» WORK TO BE COMPLETED
Type out the material below exactly.

» DATA SECTION
□ □ □ □ □ □ □

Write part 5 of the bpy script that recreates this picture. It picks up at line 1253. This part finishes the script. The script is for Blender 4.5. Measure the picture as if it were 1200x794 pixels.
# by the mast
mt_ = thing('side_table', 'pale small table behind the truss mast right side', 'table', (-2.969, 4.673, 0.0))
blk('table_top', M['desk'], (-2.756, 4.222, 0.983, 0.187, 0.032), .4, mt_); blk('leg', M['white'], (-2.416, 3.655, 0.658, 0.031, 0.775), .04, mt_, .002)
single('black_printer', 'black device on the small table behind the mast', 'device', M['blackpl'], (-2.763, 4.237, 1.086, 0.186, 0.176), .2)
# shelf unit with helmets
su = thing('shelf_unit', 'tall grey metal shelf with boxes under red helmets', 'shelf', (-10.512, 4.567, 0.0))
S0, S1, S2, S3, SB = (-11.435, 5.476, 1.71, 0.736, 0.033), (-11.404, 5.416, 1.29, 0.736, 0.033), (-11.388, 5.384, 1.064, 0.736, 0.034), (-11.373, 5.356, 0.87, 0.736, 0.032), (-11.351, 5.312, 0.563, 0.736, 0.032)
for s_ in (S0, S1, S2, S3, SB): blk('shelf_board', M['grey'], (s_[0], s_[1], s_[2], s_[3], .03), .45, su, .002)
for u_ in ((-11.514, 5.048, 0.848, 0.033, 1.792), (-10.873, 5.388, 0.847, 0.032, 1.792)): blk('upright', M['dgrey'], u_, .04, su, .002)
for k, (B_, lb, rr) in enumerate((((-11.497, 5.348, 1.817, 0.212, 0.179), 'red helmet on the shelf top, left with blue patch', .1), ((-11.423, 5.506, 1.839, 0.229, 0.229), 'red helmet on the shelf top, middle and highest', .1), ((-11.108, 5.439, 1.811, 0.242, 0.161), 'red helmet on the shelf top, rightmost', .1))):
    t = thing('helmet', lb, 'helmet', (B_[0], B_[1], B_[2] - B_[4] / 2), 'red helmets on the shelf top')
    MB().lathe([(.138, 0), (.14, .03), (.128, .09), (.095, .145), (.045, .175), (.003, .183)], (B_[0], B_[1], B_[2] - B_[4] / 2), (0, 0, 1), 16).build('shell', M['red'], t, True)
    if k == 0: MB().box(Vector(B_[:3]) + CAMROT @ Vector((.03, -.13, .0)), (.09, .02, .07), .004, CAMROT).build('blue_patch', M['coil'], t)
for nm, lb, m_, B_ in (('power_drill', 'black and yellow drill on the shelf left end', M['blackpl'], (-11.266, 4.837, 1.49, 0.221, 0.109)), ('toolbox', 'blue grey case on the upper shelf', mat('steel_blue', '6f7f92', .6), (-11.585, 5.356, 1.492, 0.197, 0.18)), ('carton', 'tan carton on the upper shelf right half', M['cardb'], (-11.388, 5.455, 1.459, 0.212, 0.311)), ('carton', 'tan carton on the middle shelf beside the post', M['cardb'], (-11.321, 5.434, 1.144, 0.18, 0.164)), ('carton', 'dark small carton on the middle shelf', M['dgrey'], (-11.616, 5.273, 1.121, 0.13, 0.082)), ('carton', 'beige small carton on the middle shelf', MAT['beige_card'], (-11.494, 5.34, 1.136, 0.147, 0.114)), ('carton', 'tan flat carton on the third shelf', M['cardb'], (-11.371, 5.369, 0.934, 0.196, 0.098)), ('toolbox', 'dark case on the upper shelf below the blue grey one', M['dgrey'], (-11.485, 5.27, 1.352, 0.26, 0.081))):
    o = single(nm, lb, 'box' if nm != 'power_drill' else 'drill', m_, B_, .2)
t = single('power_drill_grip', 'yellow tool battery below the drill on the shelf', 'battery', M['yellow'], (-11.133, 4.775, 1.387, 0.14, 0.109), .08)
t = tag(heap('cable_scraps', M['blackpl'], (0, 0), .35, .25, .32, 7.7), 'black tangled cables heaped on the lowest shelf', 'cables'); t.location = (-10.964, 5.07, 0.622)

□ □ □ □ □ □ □

» CORRECT OUTPUT
Write part 5 of the bpy script that recreates this picture. It picks up at line 1253. This part finishes the script. The script is for Blender 4.5. Measure the picture as if it were 1200x794 pixels.
# by the mast
mt_ = thing('side_table', 'pale small table behind the truss mast right side', 'table', (-2.969, 4.673, 0.0))
blk('table_top', M['desk'], (-2.756, 4.222, 0.983, 0.187, 0.032), .4, mt_); blk('leg', M['white'], (-2.416, 3.655, 0.658, 0.031, 0.775), .04, mt_, .002)
single('black_printer', 'black device on the small table behind the mast', 'device', M['blackpl'], (-2.763, 4.237, 1.086, 0.186, 0.176), .2)
# shelf unit with helmets
su = thing('shelf_unit', 'tall grey metal shelf with boxes under red helmets', 'shelf', (-10.512, 4.567, 0.0))
S0, S1, S2, S3, SB = (-11.435, 5.476, 1.71, 0.736, 0.033), (-11.404, 5.416, 1.29, 0.736, 0.033), (-11.388, 5.384, 1.064, 0.736, 0.034), (-11.373, 5.356, 0.87, 0.736, 0.032), (-11.351, 5.312, 0.563, 0.736, 0.032)
for s_ in (S0, S1, S2, S3, SB): blk('shelf_board', M['grey'], (s_[0], s_[1], s_[2], s_[3], .03), .45, su, .002)
for u_ in ((-11.514, 5.048, 0.848, 0.033, 1.792), (-10.873, 5.388, 0.847, 0.032, 1.792)): blk('upright', M['dgrey'], u_, .04, su, .002)
for k, (B_, lb, rr) in enumerate((((-11.497, 5.348, 1.817, 0.212, 0.179), 'red helmet on the shelf top, left with blue patch', .1), ((-11.423, 5.506, 1.839, 0.229, 0.229), 'red helmet on the shelf top, middle and highest', .1), ((-11.108, 5.439, 1.811, 0.242, 0.161), 'red helmet on the shelf top, rightmost', .1))):
    t = thing('helmet', lb, 'helmet', (B_[0], B_[1], B_[2] - B_[4] / 2), 'red helmets on the shelf top')
    MB().lathe([(.138, 0), (.14, .03), (.128, .09), (.095, .145), (.045, .175), (.003, .183)], (B_[0], B_[1], B_[2] - B_[4] / 2), (0, 0, 1), 16).build('shell', M['red'], t, True)
    if k == 0: MB().box(Vector(B_[:3]) + CAMROT @ Vector((.03, -.13, .0)), (.09, .02, .07), .004, CAMROT).build('blue_patch', M['coil'], t)
for nm, lb, m_, B_ in (('power_drill', 'black and yellow drill on the shelf left end', M['blackpl'], (-11.266, 4.837, 1.49, 0.221, 0.109)), ('toolbox', 'blue grey case on the upper shelf', mat('steel_blue', '6f7f92', .6), (-11.585, 5.356, 1.492, 0.197, 0.18)), ('carton', 'tan carton on the upper shelf right half', M['cardb'], (-11.388, 5.455, 1.459, 0.212, 0.311)), ('carton', 'tan carton on the middle shelf beside the post', M['cardb'], (-11.321, 5.434, 1.144, 0.18, 0.164)), ('carton', 'dark small carton on the middle shelf', M['dgrey'], (-11.616, 5.273, 1.121, 0.13, 0.082)), ('carton', 'beige small carton on the middle shelf', MAT['beige_card'], (-11.494, 5.34, 1.136, 0.147, 0.114)), ('carton', 'tan flat carton on the third shelf', M['cardb'], (-11.371, 5.369, 0.934, 0.196, 0.098)), ('toolbox', 'dark case on the upper shelf below the blue grey one', M['dgrey'], (-11.485, 5.27, 1.352, 0.26, 0.081))):
    o = single(nm, lb, 'box' if nm != 'power_drill' else 'drill', m_, B_, .2)
t = single('power_drill_grip', 'yellow tool battery below the drill on the shelf', 'battery', M['yellow'], (-11.133, 4.775, 1.387, 0.14, 0.109), .08)
t = tag(heap('cable_scraps', M['blackpl'], (0, 0), .35, .25, .32, 7.7), 'black tangled cables heaped on the lowest shelf', 'cables'); t.location = (-10.964, 5.07, 0.622)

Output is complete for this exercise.